Last year, albeit in pale reflection of the often effective and therefore, to the administration, inconvenient, Corporate Resources Committee with its strategic overview and oversight there was at least The Corporate Task Group, with cross-party backbench membership and a mandate to look at the 2006/07 Budget. Whilst its criticisms were stifled it at least was there, and met. But tolerance of it, and the notion that there should be Council-wide budget scrutiny, soon ended. It has not been heard of again. So there has been no public scrutiny of the choices before us now, no public examination of the priorities in the Budget and the rationale for them.

This is not merely disappointing, not only contrary to the spirit of democracy, it’s also wrong-headed and bad practice; nobody and no thing has a monopoly of wisdom, and to keep the formulation of a budget away from open and public discussion and challenge is simply inefficient. Some Members in my experience have said that this Council should be more like a business. Well, imagine a business where the directors refused to discuss their spending priorities and did not allow shareholders and their representatives the ability to challenge and consider them until the day of the AGM. It would not prosper for long. As it is, we are a public body rather than a business, responsible for public money, which makes such a refusal and such exclusion of proper scrutiny far worse.

The people of Buckinghamshire have cottoned onto the sham that is a budget process in this Council. Last November, people were asked by BCC to give their views on future spending by this authority. Quite an effort seems to have been made to generate responses, although we did not really say much about it in The Buckinghamshire Times, which at least should go to every house. However, only 400 were received, less than a third of the number in 2006. What’s more, of these, only 21% came from people under the age of 45. This is hardly a representative cross-section and hardly a hearty response. Is this because people do not care? More likely it is because they do not see their involvement as worthwhile when today is the only - fleeting – public debate of the substance. Very little and very, very late it is, too. The Leaders’ Report mentions that the number of responses was so low as to be not statistically significant. What he did not say was why he thought that was and what he was going to do to try and improve matters. Is that oversight or indifference on his part? Either way, it is not encouraging for the notions of public consultation and involvement, anymore than our being presented with a budget that offers unspecified further library closures and other service cuts only a year after the public raised library provision to their 5th highest priority, and in the wake of widespread public concern over the loss of similar such services.

It could be said that what matters is not the process but the budget at the end of it; the end justifies the means. Leaving aside that that argument is a favourite of the morally ambiguous; this budget certainly does not justify any faith that darkness and stealth is preferable to transparency and public scrutiny by backbench elected representatives.

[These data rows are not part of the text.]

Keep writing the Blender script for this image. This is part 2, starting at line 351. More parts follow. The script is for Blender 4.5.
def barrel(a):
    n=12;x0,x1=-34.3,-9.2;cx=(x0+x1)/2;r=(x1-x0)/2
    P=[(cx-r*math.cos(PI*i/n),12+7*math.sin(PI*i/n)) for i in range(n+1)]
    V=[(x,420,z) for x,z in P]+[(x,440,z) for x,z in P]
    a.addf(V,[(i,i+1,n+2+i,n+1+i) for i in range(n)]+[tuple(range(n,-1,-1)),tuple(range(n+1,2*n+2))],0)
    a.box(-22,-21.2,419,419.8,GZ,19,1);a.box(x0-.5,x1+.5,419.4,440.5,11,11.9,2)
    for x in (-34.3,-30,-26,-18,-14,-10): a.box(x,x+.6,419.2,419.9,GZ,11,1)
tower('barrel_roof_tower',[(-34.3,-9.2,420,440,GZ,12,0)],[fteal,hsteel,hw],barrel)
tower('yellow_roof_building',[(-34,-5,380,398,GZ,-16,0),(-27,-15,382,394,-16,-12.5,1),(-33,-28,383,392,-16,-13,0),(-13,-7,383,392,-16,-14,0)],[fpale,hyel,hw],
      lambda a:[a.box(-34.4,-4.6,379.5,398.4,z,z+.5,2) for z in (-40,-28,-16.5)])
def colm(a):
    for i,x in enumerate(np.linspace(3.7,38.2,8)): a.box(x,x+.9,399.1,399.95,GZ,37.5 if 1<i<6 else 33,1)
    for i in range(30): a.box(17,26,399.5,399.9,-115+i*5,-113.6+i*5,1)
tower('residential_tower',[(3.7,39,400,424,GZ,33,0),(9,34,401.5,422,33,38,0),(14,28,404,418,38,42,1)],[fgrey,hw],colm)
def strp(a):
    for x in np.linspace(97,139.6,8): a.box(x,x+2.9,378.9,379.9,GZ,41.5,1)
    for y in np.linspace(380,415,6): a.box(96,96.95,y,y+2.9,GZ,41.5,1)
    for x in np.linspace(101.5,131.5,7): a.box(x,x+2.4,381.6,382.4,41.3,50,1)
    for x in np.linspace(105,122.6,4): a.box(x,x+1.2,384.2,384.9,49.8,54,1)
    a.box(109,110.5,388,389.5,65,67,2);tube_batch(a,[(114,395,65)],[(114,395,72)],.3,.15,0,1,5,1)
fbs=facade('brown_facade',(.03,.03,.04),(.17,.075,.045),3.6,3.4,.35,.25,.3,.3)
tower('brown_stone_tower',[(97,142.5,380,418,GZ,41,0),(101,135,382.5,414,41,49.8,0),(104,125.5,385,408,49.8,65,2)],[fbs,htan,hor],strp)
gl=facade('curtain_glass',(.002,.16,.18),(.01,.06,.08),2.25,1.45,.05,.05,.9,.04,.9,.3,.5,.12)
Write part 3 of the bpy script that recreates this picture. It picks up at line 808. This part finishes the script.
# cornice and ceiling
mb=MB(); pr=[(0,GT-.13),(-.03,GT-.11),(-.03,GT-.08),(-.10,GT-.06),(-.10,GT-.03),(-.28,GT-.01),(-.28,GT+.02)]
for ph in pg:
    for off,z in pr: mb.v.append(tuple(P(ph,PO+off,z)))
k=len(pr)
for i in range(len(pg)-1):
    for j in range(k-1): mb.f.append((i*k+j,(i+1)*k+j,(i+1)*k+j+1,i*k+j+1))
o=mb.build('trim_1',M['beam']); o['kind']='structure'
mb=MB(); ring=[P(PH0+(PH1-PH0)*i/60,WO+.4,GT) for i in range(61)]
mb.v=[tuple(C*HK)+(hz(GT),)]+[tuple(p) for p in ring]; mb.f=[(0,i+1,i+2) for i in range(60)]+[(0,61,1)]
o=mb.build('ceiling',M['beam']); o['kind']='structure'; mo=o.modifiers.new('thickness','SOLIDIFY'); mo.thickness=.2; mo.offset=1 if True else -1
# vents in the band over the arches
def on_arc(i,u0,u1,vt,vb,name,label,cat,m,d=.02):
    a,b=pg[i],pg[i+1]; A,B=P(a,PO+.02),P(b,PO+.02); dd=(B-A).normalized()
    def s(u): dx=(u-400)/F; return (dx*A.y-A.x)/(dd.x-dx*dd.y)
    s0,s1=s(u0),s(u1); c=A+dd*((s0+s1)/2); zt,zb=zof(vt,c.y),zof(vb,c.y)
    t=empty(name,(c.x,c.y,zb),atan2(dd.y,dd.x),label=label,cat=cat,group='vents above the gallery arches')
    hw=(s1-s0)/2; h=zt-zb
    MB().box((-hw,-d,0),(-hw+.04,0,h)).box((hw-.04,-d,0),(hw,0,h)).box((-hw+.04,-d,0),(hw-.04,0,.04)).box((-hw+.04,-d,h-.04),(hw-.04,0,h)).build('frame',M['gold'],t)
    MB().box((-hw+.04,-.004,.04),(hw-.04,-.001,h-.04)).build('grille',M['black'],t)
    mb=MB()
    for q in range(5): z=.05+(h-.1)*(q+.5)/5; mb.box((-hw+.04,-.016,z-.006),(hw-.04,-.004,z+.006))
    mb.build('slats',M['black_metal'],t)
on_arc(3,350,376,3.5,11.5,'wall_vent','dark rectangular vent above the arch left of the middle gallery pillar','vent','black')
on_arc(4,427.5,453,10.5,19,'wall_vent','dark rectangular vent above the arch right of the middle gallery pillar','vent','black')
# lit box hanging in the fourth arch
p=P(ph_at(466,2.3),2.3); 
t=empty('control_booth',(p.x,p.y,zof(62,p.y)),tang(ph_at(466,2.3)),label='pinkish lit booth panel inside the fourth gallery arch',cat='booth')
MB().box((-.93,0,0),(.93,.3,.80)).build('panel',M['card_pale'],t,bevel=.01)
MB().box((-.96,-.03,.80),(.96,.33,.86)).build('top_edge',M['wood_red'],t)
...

There has been no sign – above ground at least – of any root and branch review of why this Council does what it does and spends what is spending in doing so. This Budget presumably links in with the Corporate Plan, the Local Area Agreement and sundry other worthy initiatives to improve life for the people of Bucks, but we have nothing in front of us to say how it will do so, assuming it does! There are no stated priorities and no sense of a plan, just numbers – numbers hanging on the page without justification or a feel of substance.

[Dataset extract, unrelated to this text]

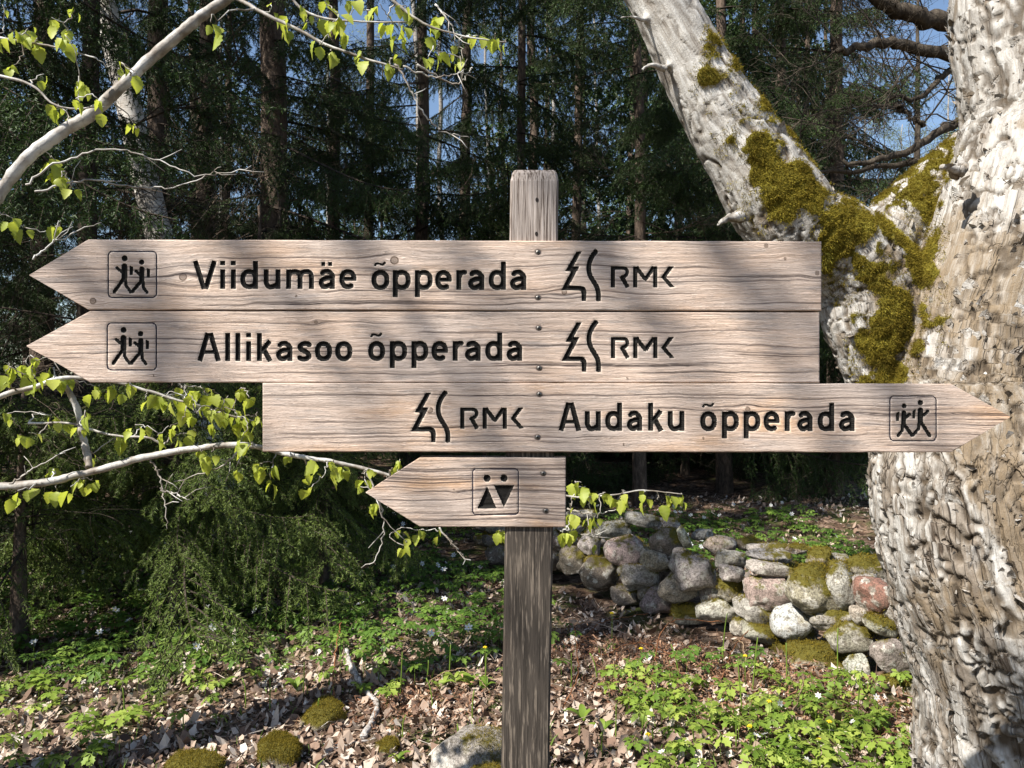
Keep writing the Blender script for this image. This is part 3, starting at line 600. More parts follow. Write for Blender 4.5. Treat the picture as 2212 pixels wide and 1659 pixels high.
# ================================================================== dry stone wall
def mat_stone():
    m = Mat('field_stone', .88, .2); p = m.obj(); tint = m.attr('tint', 'Color'); my = m.attr('mossy')
    spk = m.noise(p, 95, 4, .75); mid = m.noise(p, 13, 5, .65); big = m.noise(p, 5, 3, .5); vo = m.voro(p, 60)
    c = m.mix(m.rng(spk, .36, .6, .9, 0), tint, m.mix(.7, tint, (.03, .025, .02)))
    c = m.mix(m.rng(mid, .50, .58, 0, .8), c, (.56, .53, .46)); c = m.mix(m.rng(m.noise(p, 30, 4, .7), .50, .62, 0, .75), c, (.10, .085, .062))
    c = m.mix(m.rng(big, .5, .7, 0, .35), c, (.14, .115, .085))
    c = m.mix(m.math('MULTIPLY', m.rng(vo, .0, .35, 1, 0), m.rng(mid, .55, .6)), c, (.6, .6, .56))
    nz = m.n('SeparateXYZ', 2, Vector=m.t.nodes.new('ShaderNodeNewGeometry').outputs['Normal'])
    k = m.math('ADD', m.math('MULTIPLY', my, 1.0), m.math('MULTIPLY', m.math('SUBTRACT', mid, .5), 1.3))
    c = m.mix(m.rng(k, .34, .56), c, m.mix(spk, (.045, .04, .008), (.16, .135, .022)))
    m.color(c); m.bump(m.math('ADD', spk, m.math('MULTIPLY', mid, 1.5)), .8, .012); return m.m
M_STONE = mat_stone()
TINT = dict(grey=(.40, .365, .315), pink=(.38, .29, .245), brown=(.27, .215, .165), tan=(.42, .36, .28), dark=(.20, .165, .135), slate=(.40, .37, .33), pinkgrey=(.36, .30, .265), red=(.33, .165, .125), moss=(.31, .27, .20), mossgrey=(.38, .345, .28), lichen=(.45, .43, .38), white=(.62, .61, .57))
MOSS = dict(grey=.34, pink=.32, brown=.46, tan=.28, dark=.36, slate=.3, pinkgrey=.32, red=.14, moss=.70, mossgrey=.56, lichen=.40, white=.26)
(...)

That a structure is lacking in substance usually implies a house of straw, liable to blow over in the wind. This Budget has a similar feel to it. It neglects several grave issues, and exposes this Council to risk of service failure. Much of the investment proposed is simply funding residual previously unfounded growth in spending from previous years. The administration had ignored demographics and the resulting pressures on services for as long as it could and is now trying to catch up. But, what of tomorrow? The cash freeze on School Improvement – again - and the scrimping on the maintenance of the Council’s property portfolio help balance the books today, but will contribute to a poor legacy of future, higher, costs. What of tomorrow? School Transport, in a largely rural county, sees this budget proposing £18.5m spending - £1.7m more than last year – but with a £2m overspend hangover due to be repaid within two years, raising questions of cost-control and the sanctity of current entitlements. Again, what of tomorrow? Those demographics will not go away, and nor will any of the other problems, but we – and the public – do not know if this budget is the start of an attempt to address them or is effectively an irrelevance. That the information received on committed expenditure tells us that inflation is included but does not even say at what rate – and, so, does not even begin to indicate if the contracts involved are value for money – is hardly encouraging.

With the Capital budget, again there is no statement of the priorities and no real information is provided.

This Budget today emerged from the shadows and stands, shivering from weakness and doubt, in the light. There has been no public scrutiny of it until today, nor has there been an opportunity to try and form an overview of what it is supposed to do and how it will do it, and decide whether it provides either practical value for money or the substance to the vision of this Council’s plans and the partnership agreements we have signed up to. Today is too short and too late to do so, and it is a disservice to the people of Buckinghamshire and to the Members of this Council for this administration to pretend otherwise.